April 11, 2024

General Catalyst commits $80m to HR platform Factorial in ‘isolated’ debt

The HR platform’s CEO says this isn’t a “funding round” and represents a whole new way for later-stage companies to finance their growth

Tim Smith

3 min read

Spanish HR platform Factorial has signed a deal with US VC firm General Catalyst (GC), which will see the investor pump €80m into the business.

Factorial founder and CEO, Jordi Romero, is keen to stress that he’s not calling this injection of capital a “funding round,” describing it instead as a “go-to-market investment”. What this means in practice is that GC is putting money into Factorial via what Romero calls a “contained” form of debt, meaning that the funds can only be used for new customer acquisition, and the investor only gets paid back from the revenue from those new customers.

“We don't put our assets or the rest of the business at risk,” he explains. “We pay a little bit more interest than with your typical venture debt. But on the other hand, we don't mortgage anything. It's a very isolated agreement.”


Why pay for expensive debt?

Romero says that he would rather use this kind of limited liability debt to fund customer acquisition than equity financing. Factorial still has around €100m in the bank, after raising €120m in a 2022 Series C round, but he says this money will be preserved for “strategic opportunities” meaning “buying other companies, new products and so on”.

“I'd rather pay a small financial cost without the dilution,” he says. “Dilution kind of goes one way, it's hard to pay back dilution, but cash we can pay back. We get to have the optionality of always having money in the bank to do strategically important projects like M&A without having to get more diluted. We will never need an equity round again.”

Romero says this form of low-risk — albeit more expensive — debt is something that only suits SaaS companies, or other subscription-based business models, that can prove strong customer retention and efficient customer acquisition costs.

“GC has a very high confidence in our ability to pay them back,” he says. “If they believe that, then it's a no-brainer for them. It's free money.”

Romero says that a big reason for GC’s confidence in Factorial’s ability to pay its debts is that the firm took interest in investing in the company’s previous round, meaning that it saw all of the financial figures around customer acquisition and retention (without investing in the round).

A new era for growth funding

The Factorial CEO says that, while this form of debt financing has been used by GC before to help its own portfolio companies, it’s still a relatively new idea, and even more so in Europe.
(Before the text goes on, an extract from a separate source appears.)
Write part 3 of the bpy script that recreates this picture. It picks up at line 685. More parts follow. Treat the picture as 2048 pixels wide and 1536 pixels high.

“I've been talking to my investors as well as other investors in the last few months seeing how people understand it,” says Romero. 

“VCs usually say, ‘No, no, take my equity instead, let me fund you. I'll give you €100m and you give me equity.’ And then they understand it and it’s like, ‘That's much smarter, because there's a high certainty of repayments.’”

Romero predicts that this kind of funding is going to become “way more prevalent in the growth stage” and that we’ll see fewer large growth rounds, as later-stage VCs cotton onto a new way to deploy their LPs capital without having to make risky bets.

“There is a gap where you do not need venture capital, you don't need high risk, high multiples capital, but you need cash,” he says.


Romero says Factorial is targeting positive cashflow by the end of the year and that the business could hit profitability next year, depending on how much it grows its customer base.

Previous investors in the company include Tiger Global, Atomico, Creandum and Point Nine.